A cure study was performed comparing a polyisocyanate based on toluene diisocyanate (CB55N from Bayer) and purified NR-320 polyisocyanate (U.S. Pat. No. 5,686,013, Example 1) prepared in Example 2 in a non-magnetic sublayer coating dispersion in which the number of isocyanate equivalents was the same.
A sublayer coating dispersion was prepared using the following formulation:
The Al2O3 was predispersed and premilled at 55.2% solids in 4:1 MEK/cyclohexanone solvent blend with the polyester polyurethane resin of Mn 18-30,000. The chrome orange acid, alpha-iron oxide, and MEK were pre-mixed in a double planetary mixer. The polyester polyurethanes, carbon black, and a solvent blend of 50:20:30 MEK/cyclohexanone/toluene were then added to prepare a 66% solids mixture for continued mixing in the double planetary mixer. This dispersion was thinned down with a solvent blend of 50:20:30 MEK/cyclohexanone/toluene and the predispersed Al2O3 was added to give a 33.5% solids dispersion. This dispersion was milled until smooth in a horizontal sand mill and filtered. Stearic acid, butyl stearate, and the polyisocyanate crosslinking agent solution were blended into the dispersion prior to coating. The sublayer dispersions were applied to 24-gauge polyethylene naphthenate (PEN) film at 36% solids using a die coating apparatus. The coated film was passed through an oven set at 91° C. to drive off volatile materials.

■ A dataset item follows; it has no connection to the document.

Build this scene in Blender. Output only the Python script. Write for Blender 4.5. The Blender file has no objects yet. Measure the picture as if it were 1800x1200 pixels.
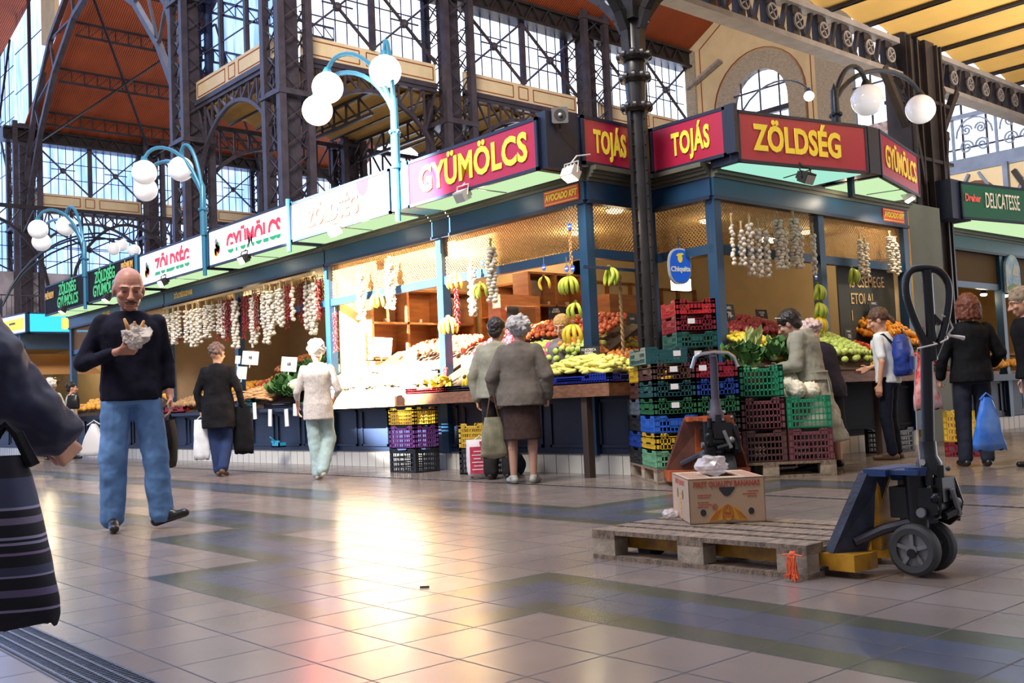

The cure study involved extraction of these coatings with THF at time zero (fresh coatings), after heat soaking for 24 hours at 60° C., and after room temperature aging for 1 week. The GPC procedure was the same as described in Example 1. The cure results are reported in Table 3 as the total % cure based on the area under the GPC curve for both the polymer region and oligomer region as described in Example 4.
The sample with the purified NR-320 showed a much higher degree of curing, even without heat soaking.